• Prompt
Repeat, please, only the lines from the top of the data down to the line with "sc.camera = cam"; include both of those lines.

• Source excerpt
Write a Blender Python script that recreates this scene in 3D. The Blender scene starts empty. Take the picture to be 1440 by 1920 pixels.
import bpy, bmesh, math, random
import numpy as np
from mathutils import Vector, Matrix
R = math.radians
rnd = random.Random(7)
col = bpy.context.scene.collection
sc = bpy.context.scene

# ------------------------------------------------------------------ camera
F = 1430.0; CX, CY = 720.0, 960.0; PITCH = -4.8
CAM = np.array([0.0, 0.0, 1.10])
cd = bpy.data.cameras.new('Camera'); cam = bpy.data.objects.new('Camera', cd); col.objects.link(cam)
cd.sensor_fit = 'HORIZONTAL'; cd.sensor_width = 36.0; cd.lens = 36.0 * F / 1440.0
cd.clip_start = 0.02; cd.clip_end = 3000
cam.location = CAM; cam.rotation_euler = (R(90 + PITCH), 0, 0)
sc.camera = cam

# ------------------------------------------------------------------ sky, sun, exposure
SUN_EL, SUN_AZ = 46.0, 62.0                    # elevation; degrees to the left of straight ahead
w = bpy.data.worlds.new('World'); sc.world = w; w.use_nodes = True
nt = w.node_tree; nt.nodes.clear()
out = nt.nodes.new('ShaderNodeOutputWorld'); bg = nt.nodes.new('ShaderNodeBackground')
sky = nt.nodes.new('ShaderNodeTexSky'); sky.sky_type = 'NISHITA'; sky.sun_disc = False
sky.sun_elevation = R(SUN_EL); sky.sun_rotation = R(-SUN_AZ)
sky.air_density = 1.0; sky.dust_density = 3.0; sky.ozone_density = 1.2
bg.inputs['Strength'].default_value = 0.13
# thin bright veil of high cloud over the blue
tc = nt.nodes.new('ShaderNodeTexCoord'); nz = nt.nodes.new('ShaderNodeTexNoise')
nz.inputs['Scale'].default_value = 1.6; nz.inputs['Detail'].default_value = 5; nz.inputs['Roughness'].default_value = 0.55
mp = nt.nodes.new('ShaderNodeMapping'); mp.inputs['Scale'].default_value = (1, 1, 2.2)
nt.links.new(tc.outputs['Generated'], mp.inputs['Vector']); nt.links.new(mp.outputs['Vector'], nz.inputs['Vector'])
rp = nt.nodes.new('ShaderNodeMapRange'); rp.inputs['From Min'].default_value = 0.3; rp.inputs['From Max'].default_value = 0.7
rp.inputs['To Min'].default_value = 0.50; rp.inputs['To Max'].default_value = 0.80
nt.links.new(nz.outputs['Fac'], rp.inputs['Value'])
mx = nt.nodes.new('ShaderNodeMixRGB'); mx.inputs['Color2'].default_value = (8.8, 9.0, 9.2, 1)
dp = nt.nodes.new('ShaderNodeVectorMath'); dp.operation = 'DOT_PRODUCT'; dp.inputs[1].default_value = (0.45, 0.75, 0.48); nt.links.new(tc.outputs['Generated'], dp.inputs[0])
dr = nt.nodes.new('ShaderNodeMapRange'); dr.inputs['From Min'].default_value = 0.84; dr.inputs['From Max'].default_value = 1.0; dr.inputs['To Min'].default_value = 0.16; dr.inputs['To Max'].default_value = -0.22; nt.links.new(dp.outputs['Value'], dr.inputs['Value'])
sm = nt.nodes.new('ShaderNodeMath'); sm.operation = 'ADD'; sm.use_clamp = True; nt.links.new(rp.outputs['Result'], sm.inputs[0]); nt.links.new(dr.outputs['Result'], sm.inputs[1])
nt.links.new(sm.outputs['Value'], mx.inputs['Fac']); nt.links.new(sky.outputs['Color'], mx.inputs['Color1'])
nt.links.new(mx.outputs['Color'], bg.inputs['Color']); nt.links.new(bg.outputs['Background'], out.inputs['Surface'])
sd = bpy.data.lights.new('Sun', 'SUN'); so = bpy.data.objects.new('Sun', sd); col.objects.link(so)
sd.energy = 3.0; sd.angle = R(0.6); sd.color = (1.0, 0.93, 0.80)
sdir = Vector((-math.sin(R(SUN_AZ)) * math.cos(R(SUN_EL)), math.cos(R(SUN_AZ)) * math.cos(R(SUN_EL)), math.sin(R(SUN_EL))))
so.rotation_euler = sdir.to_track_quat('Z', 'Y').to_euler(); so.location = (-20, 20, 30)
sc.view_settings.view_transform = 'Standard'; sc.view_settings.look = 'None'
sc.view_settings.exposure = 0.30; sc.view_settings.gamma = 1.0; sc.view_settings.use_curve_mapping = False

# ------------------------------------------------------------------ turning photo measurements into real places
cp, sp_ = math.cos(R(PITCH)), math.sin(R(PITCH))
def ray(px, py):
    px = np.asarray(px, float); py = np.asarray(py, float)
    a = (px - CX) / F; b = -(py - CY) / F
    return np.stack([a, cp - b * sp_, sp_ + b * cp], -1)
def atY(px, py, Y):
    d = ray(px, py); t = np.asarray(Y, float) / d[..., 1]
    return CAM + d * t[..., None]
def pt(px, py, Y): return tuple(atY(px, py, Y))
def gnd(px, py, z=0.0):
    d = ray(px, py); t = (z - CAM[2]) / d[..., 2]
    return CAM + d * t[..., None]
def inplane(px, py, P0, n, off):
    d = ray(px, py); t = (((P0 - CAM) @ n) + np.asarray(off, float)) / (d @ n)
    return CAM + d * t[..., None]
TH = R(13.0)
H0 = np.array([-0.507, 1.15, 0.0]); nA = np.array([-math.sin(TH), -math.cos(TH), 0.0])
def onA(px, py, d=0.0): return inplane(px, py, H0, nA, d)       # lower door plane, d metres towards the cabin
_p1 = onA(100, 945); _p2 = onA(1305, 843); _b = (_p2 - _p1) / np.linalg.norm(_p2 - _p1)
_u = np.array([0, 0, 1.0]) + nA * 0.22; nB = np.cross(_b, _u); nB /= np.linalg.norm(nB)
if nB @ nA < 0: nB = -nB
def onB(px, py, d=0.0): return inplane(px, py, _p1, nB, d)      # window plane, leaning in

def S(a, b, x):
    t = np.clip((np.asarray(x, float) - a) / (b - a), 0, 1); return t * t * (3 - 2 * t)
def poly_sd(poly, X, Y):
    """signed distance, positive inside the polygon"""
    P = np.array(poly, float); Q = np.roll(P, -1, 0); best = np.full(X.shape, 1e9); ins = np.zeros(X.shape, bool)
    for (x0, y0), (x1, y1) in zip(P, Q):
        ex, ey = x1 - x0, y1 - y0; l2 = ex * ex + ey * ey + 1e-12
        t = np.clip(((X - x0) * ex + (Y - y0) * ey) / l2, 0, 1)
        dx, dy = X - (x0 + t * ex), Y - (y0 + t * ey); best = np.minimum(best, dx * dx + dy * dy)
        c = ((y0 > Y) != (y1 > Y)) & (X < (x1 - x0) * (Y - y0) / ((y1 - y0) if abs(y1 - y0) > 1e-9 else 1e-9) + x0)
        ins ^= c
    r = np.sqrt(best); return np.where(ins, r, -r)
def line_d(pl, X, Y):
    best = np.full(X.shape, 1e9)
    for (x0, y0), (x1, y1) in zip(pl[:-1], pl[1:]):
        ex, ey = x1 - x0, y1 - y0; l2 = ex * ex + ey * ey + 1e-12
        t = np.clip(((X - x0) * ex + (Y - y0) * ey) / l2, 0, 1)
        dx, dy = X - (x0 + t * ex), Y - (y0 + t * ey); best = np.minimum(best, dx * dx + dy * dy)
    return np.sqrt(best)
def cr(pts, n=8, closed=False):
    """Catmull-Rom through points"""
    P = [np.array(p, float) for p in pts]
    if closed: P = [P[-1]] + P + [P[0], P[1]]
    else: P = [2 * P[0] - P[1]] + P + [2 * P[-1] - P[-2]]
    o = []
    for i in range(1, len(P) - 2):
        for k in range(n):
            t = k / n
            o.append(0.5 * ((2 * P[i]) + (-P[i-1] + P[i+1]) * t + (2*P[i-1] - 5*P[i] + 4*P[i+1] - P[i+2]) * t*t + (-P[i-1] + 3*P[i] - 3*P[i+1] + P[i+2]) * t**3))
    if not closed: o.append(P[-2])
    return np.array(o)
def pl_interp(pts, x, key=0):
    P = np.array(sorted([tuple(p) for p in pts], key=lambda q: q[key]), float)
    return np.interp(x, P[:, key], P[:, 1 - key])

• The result
Write a Blender Python script that recreates this scene in 3D. The Blender scene starts empty. Take the picture to be 1440 by 1920 pixels.
import bpy, bmesh, math, random
import numpy as np
from mathutils import Vector, Matrix
R = math.radians
rnd = random.Random(7)
col = bpy.context.scene.collection
sc = bpy.context.scene

# ------------------------------------------------------------------ camera
F = 1430.0; CX, CY = 720.0, 960.0; PITCH = -4.8
CAM = np.array([0.0, 0.0, 1.10])
cd = bpy.data.cameras.new('Camera'); cam = bpy.data.objects.new('Camera', cd); col.objects.link(cam)
cd.sensor_fit = 'HORIZONTAL'; cd.sensor_width = 36.0; cd.lens = 36.0 * F / 1440.0
cd.clip_start = 0.02; cd.clip_end = 3000
cam.location = CAM; cam.rotation_euler = (R(90 + PITCH), 0, 0)
sc.camera = cam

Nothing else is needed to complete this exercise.